小学5年生の時、彼女とクラスが一緒になった。家の方向が同じなので、いつのまにか一緒に帰るようになった。当時、クラスの中で背が低かった私たちはコンマ1ミリまでまったく一緒の身長で、ジャンケンで先頭を決めなければならなかったほどだった(私が負けて背の順の先頭を務め、彼女は私の後ろでニヤつきながら前ならえをしていた)。同じ中学校、同じ部活、同じ学習塾。腹がよじれるほど可笑しな思い出もあれば、顔も見たくないくらい嫌だった思い出もある。すべて含めて私たちの思い出であり、それらがあったから今でも友達をやれている。

小学生や中学生だった頃は、よくふざけて互いに悪たれ口を言い合ったり、相手の変なところを見つけてはからかったりした。「親しき仲にも礼儀あり」という言葉を知る前の私たちの間には、礼儀など存在しない。親しい間柄ならある程度のことは言ったりやったりしても許されると思っていたのかもしれない。あるいは、あまりにも親しいがために「相手を大切にする」ことがなんだか照れ臭かったのかもしれない。
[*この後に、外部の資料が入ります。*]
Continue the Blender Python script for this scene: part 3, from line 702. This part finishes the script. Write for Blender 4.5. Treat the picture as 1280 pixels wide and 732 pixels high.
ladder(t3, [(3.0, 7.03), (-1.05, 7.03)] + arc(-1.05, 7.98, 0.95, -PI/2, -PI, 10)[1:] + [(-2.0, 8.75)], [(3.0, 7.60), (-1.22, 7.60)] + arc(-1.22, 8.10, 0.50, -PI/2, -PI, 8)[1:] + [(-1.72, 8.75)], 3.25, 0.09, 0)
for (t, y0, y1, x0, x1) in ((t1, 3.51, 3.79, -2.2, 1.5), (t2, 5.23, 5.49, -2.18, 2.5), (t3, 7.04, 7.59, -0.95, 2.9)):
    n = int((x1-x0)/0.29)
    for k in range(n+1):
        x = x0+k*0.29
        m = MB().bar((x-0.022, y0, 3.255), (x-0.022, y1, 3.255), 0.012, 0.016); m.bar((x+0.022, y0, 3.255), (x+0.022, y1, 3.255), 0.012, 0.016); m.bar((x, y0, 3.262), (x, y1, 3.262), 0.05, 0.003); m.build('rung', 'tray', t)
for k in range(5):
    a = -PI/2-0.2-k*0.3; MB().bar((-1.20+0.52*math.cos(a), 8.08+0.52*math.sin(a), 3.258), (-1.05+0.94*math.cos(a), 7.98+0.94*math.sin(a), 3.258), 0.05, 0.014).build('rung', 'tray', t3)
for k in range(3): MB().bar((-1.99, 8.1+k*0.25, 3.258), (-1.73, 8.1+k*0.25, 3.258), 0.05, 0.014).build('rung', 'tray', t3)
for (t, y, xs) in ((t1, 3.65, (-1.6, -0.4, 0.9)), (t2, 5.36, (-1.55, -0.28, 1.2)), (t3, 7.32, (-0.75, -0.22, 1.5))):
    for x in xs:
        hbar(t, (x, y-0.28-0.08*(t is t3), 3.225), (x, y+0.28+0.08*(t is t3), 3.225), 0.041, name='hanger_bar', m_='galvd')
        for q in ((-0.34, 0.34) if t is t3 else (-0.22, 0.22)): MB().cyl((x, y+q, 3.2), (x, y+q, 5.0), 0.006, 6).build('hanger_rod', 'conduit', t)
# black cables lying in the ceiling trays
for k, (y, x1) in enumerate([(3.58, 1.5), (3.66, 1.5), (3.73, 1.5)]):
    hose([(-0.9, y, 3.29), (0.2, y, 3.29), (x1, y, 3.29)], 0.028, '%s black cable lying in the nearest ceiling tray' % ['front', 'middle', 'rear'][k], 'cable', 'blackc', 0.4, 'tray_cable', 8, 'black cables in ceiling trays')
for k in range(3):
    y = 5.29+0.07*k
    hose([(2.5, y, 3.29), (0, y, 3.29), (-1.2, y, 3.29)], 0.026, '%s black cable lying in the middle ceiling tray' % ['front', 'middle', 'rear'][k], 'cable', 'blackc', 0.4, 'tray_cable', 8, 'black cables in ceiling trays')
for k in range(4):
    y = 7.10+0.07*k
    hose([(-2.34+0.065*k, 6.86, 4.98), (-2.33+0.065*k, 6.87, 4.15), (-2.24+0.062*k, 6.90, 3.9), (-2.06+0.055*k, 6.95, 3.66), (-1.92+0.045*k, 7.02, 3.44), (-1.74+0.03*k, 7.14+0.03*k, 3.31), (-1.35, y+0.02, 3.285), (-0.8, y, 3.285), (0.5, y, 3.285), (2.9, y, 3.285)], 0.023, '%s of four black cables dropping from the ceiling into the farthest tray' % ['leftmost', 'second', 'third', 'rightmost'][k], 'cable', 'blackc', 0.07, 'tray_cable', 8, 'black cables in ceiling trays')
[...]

LINEの通知音が鳴った。彼女からの返事はイエスだった。私は早速、ある焼肉店のURLを送った。地元で長年店を構えているにも関わらず、まだ二人とも訪れたことがなかった小さな焼肉店だ。学生時代の打ち上げで行ったような安い焼肉チェーン店ではなく、井之頭五郎が訪れたみたいな、本当に美味くて小ぢんまりした焼肉店に行きたかったのだ。再び通知音が鳴り、彼女から賛成の返事が来た。そして、もう一言付け加えて送られてきた。

『誘ってくれてありがとう!』

誘ってくれて、ありがとう。私はその言葉を頭の中で繰り返した。

大人になってからの「親しき仲にも礼儀あり」という言葉は、随分と身に染みる。私たちは、昔よりも少し大人になったと感じる。相手のいいところを見つけたり、自分のダメなところを「ダメなところ」として相手に見せたり、一緒に「ダメなところ」を笑い合って成仏させたり、そういうことが出来るようになったと思う。「ありがとう」もちゃんと言える。相手を大切に扱っているのが、互いになんとなく感じられる。子どもの頃、照れ臭さの下にしまいこんでいたものを今、少しずつ引っ張り出すように。

中学の部活帰り、寒空の下で焼肉店の排気口からもくもくと出る煙の前に立ち、「これで何杯飯が食べられるか」と話していた。その二人が10年後、今度は店の中で向き合って黙々と肉を焼いている。大人みたいに贅沢して単品で頼んでみようかと話していたのに、肉に詳しくない二人が注文したのは結局、3500円のおすすめコースだった。

私たちの間柄は変わっていない。変わったけど、変わっていない。

焼肉の味は、とても美味かった。